En los años de éxito desaforado de Duncan Dhu, con todos los aditivos que aquello conllevaba, contaban que Diego Vasallo no lo llevaba nada bien, incluso algún dato privado aportaba lo ajeno que estaba a aquellos tópicos de la fama y el rock and roll. Su deriva posterior a una carrera en solitario, que en realidad comienza con Cabaret Pop, orientada hacia una poesía sombría, o su carácter reservado y su estrecha amistad con Rafael Berrio, sólo eran signos de que el donostiarra estaba más por perseguir artes mayores que por dejarse llevarse por el artisteo farandulero.

Con “Malo ni bueno”, sólo disponible en su bandcamp o en físico on line y conciertos, Diego se aferra a esa senda que premia el quebranto por encima del lucro. Se trata de un falso Ep de cinco temas largos, que casi ocupan el tiempo de muchos presuntos lps. Algo más de media hora que centran y concentran el mejor Diego Vasallo, sin un solo segundo de titubeo. Grabado en Green Farm Recordings de Fer García, coproductor del disco, y algunas bases en Garate Estudios de Kaki Arkarazo, se abre con “De este lado”, una de esas canciones tan suyas presididas por esa voz ronca e inquietante bajo un manto de percusión insistente, punteos secos de fondo y un lento crescendo acompañado de una segunda voz a cargo de María Amolategui. “Malo ni bueno”, además de dar título genérico, encierra su cara más negra, más bluesy, más guitarrera, más Tom Waits, de aquel que ha llegado tarde al baile enfangado en el pantano (“Qué podemos hacer nosotros, si dentro llevamos algo roto y los deseos no tienen gravedad”). “Quiero lo que no se puede” es su reverso, semi acústica, emocional, soñadora (“Lo quiero todo, las corrientes y su espuma, quiero días como esferas”). Y transcurre serenamente dylaniana entre anhelos líricos y remotos. “Tengo un cementerio entero de decisiones malas, donde me siento y espero que crezcan flores raras, quiero el extasis, la calma, quiero recomponer el alma de lo que rechacé”).
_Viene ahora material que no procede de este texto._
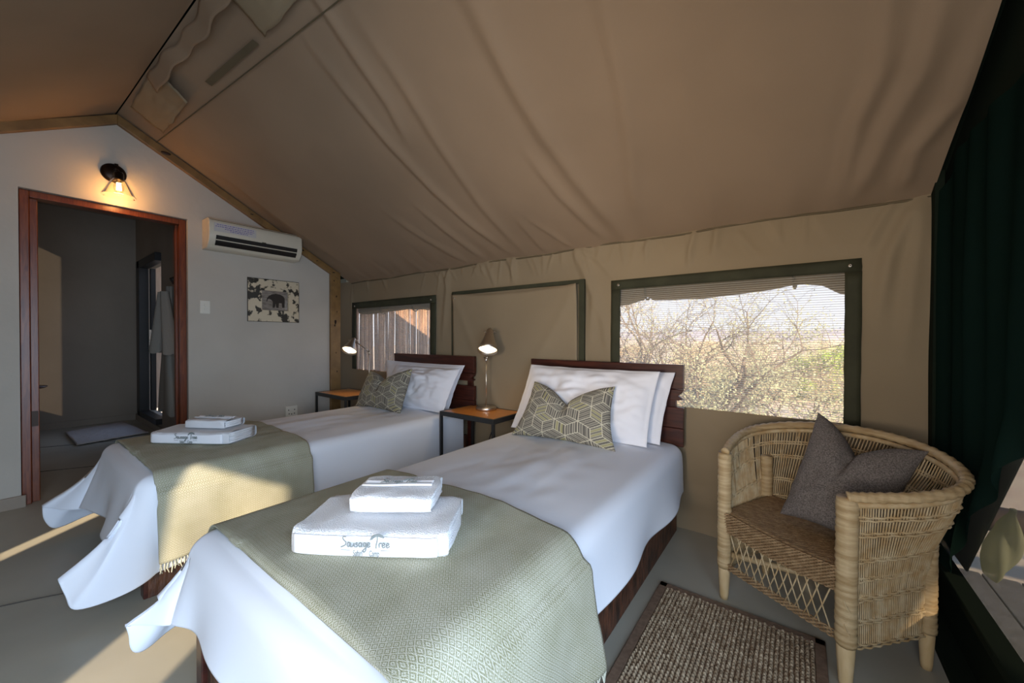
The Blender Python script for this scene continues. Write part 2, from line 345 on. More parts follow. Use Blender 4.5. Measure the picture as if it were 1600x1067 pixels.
# roof lining
FOLDS=[([(-1.80,.60),(-1.814,.947),(-1.852,1.144),(-1.882,1.35),(-1.968,1.553)],.016,.03),
([(-2.06,.996),(-2.083,1.237),(-2.101,1.507),(-2.082,1.849),(-2.027,2.152),(-1.916,2.516)],.018,.035),
([(-1.684,1.027),(-1.71,1.32),(-1.765,1.645),(-1.807,2.07),(-1.78,2.569)],.014,.035),
([(-1.112,1.0),(-1.112,1.244),(-1.12,1.51),(-1.108,1.766),(-1.06,2.087),(-.952,2.549)],.022,.05),
([(-1.261,1.817),(-1.214,2.118),(-1.08,2.547)],.014,.03),([(-1.538,2.218),(-1.36,2.556)],.009,.02),
([(-1.62,2.2),(-1.60,2.56)],.008,.025),([(-2.35,1.9),(-2.3,2.2),(-2.2,2.56)],.012,.035),([(-2.7,1.9),(-2.6,2.2),(-2.4,2.56)],.012,.04),
([(-.617,1.0),(-.617,1.446),(-.651,1.702),(-.716,1.985),(-.78,2.2),(-.806,2.374)],.016,.04),
([(-.40,1.5),(-.42,2.0),(-.41,2.58)],.010,.03),([(-.15,1.6),(-.12,2.1),(-.05,2.58)],.012,.06),
([(.20,1.5),(.226,1.951),(.178,2.131),(.155,2.53)],.020,.035),([(.36,1.6),(.337,2.001),(.277,2.193),(.201,2.556)],.022,.035),([(.47,1.9),(.453,2.146),(.378,2.316),(.37,2.533)],.022,.03)]
def fold_disp(folds,x,y):
    h=0
    for pts,a,w in folds:
        if x<min(p[0] for p in pts)-4*w or x>max(p[0] for p in pts)+4*w: continue
        best=9;sg=1;tt=0
        for i in range(len(pts)-1):
            ax,ay=pts[i];bx_,by_=pts[i+1]; dx,dy=bx_-ax,by_-ay
            t=max(0,min(1,((x-ax)*dx+(y-ay)*dy)/(dx*dx+dy*dy))); px,py=ax+t*dx-x,ay+t*dy-y; d=math.hypot(px,py)
            if d<best: best=d; sg=1 if (dx*py-dy*px)>0 else -1; tt=(i+t)/(len(pts)-1)
        e=best/w
        if e<4: h-=a*(math.exp(-e*e)+.8*sg*e*math.exp(-e*e*.5)*.6)*min(1,.25+2.5*tt*1.0, 6*(1.03-tt))
    return h
NRM=Vector((0,SL,1)).normalized()
def ceil_r(a,b):
    x=lerp(XL-.02,XR+.005,a); y=lerp(YW,YR,b); 
    yr=YR+.055*(x-XL)/2  # ridge line drifts a little
    y=lerp(YW,yr,b)
    z=ZR-SL*(y-YR)
    edge=1-sm(XL+.35,XL+.05,x)
    h=edge*(fold_disp(FOLDS,x,y)-.03*math.sin(PI*min(1,b))*edge+.012*nz(x*1.1,y*1.7,2))
    h+=.01*nz(x*9,y*2)*sm(YW-.5,YW,y)*edge
    v=Vector((x,y,z))+NRM*h
    return tuple(v)
o=grid('ceiling',ceil_r,300,120,M_canvas); tag(o,'sloping taupe canvas roof lining on the window side','ceiling',kind='structure')
def ceil_l(a,b):
    x=lerp(XL-.02,XR+.3,a); yr=YR+.055*(x-XL)/2; y=lerp(yr-.01,YF,b); z=ZR-SL*abs(yr-y)-SL*(yr-YR)-.012*math.sin(x*3)*0
    return (x,y,z-.02*math.sin(PI*b)+.01*nz(x*1.2,y*1.5,5))
o=grid('ceiling',ceil_l,80,40,M_canvas,flip=True); tag(o,'sloping taupe canvas roof lining on the front side, in shadow','ceiling',kind='structure')
# outer roof sheet keeps daylight out, lengthened past the entrance to block direct sun
m=MB()
for s in (1,-1):
    ye=YR+s*(YW-YR+.25); ze=ZR-SL*(YW-YR+.25)
    b0=len(m.V); m.V+= [(XL-.5,YR,ZR+.12),(XR+2.7,YR,ZR+.12),(XR+2.7,ye,ze+.12),(XL-.5,ye,ze+.12)]; m.F.append((b0,b0+1,b0+2,b0+3))
o=solid(m.build('roof_outer',M_darkcanvas),.02); tag(o,'outer dark canvas flysheet over the tent','roof',kind='structure')
# seam, vent flaps, patch and lapped ridge strip on the lining
def onroof(x,y,h=.006):
    return Vector((x,y,ZR-SL*(y-YR)-.012))-NRM*h
cl=bpy.data.objects['ceiling']
cl_=bpy.data.objects['ceiling']
m=MB(); m.tube([ (lambda p:(p.x,p.y,p.z))(onroof(lerp(-4.36,-.4,t),lerp(.80,1.02,t)+.0,.004+.02*math.sin(PI*(.3))*0+.018*sm(0,.2,t))) for t in [i/40 for i in range(41)]],.0035,5)
m.build('seam',M_canvas_dark,cl)
m=MB(); A=[(-3.02,.80),(-2.36,.835),(-2.35,.862),(-3.01,.832)]
m.V+=[tuple(onroof(x,y,.022)) for x,y in A]; m.F.append((0,1,2,3)); solid(m.build('tape_patch',M_canvas_dark,cl),.002)
def vent(x0,x1,y0,y1,lab):
    def fn(a,b):
        x=lerp(x0,x1,a)+.012*nz(a*3,b*3,x0); y=lerp(y0,y1,b)+.012*nz(a*6,x0)*b
        return tuple(onroof(x,y,.018+.045*b*(1+.3*math.sin(a*7))*(.35+.65*a)+.012*nz(a*6,b*5,x0)))
    o=grid('vent_flap',fn,24,14,M_canvasW); solid(o,.008); return tag(o,lab,'vent flap')
vent(-4.02,-3.30,.61,.80,'canvas vent flap hanging open at the ridge nearest the gable wall')
vent(-2.25,-1.70,.64,.86,'canvas vent flap at the ridge farther out, cut by the picture top')
def ridge(a,b):
    x=lerp(-3.45,-1.9,a); y=.66+.055*(x+3)/2+.010*math.sin(x*6.3)*sm(-3.45,-3.2,x)+.008*math.sin(x*19)-.05*(1-b)
    z=ZR-SL*abs(y-YR)-.05-.018*b-.035*b*abs(math.sin(x*3.3))
    return (x,y,z)
o=grid('ridge_strip',ridge,80,6,M_canvas); solid(o,.006); tag(o,'wavy lapped canvas strip hanging loose along the ridge','canvas strip')
# rafters and corner post (trim)
def rafter(name,ya,yb,lab):
    m=MB(); za=ZR-SL*abs(ya-YR)-.0; zb=ZR-SL*abs(yb-YR)
    extr(m,[(ya,za-.085),(yb,zb-.085),(yb,zb-.012),(ya,za-.012)],XL+.002,XL+.045)
    return tag(m.build(name,M_rafter,bev=.004),lab,'rafter',kind='structure')
ra=rafter('trim_1',YR,2.40,'pine rafter under the roof slope from the gable peak to the corner post')
rb=rafter('trim_2',YR,YF,'pine rafter on the front side of the gable peak')
for yk,s in ((.86,.022),(1.5,.010),(1.98,.014),(2.14,.009),(2.33,.012)):
    k=MB(); k.lathe([(0,0),(s,0),(s*.7,.002),(0,.003)],12,Matrix.Translation((XL+.045,yk,ZR-SL*(yk-YR)-.05))@Matrix.Rotation(PI/2,4,'Y')@Matrix.Diagonal((.6,1.5,1,1)))
    k.build('knot',M_knot,ra,True)
m=MB(); m.box((XL-.10,2.30,0),(XL+.03,2.42,1.97)); po=tag(m.build('trim_3',M_rafter,bev=.005),'square pine corner post beside the gable wall','post',kind='structure')
for zk,s in ((1.86,.010),(1.68,.012),(1.50,.008),(1.38,.022),(1.34,.014),(1.02,.008),(.8,.01)):
    k=MB(); k.lathe([(0,0),(s*.6,0),(0,.003)],12,Matrix.Translation((XL+.03,2.36+.02*math.sin(zk*9),zk))@Matrix.Rotation(PI/2,4,'Y')@Matrix.Diagonal((1.8,1,1,1)))
    k.build('knot',M_knot,po,True)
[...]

“Nuestro infinito” podría ser casi una canción de prefuneral (“No hay pausas ni esperas que merezcan la pena, el tiempo corre en nuestras venas, la oscuridad cercana nos abraza... Desaparezcamos como un barco en la bruma, nuestra estela será olvido y espuma, abandonemos el puesto”), que sin embargo va cogiendo un tono jubiloso según avanza, con un punteo brioso y la propia urgencia del momento. (“Estrenaremos un mundo cada día, guardemos la noche que ahora brilla vacía, de nuestro infinitvo dejaremos los restos”). Finalmente “La escapada” se comporta como una canción en dos partes, una primera acústica y una segunda con esas texturas nebulosas y cadencias eléctricas a las que alude el propio Diego, mientras dialoga con su altergo (“La nostalgia se adhería como el óxido al hierro, me dijiste que los temores no sirven para nada, se van con el rocío de la madrugada”). Ese alterego, ese ángel de la guarda que ya en la primera canción le animaba a ver la vida de este lado, sin miedos, ni retrocesos, ni renuncias, aunque fuera con las gafas sucias del realismo.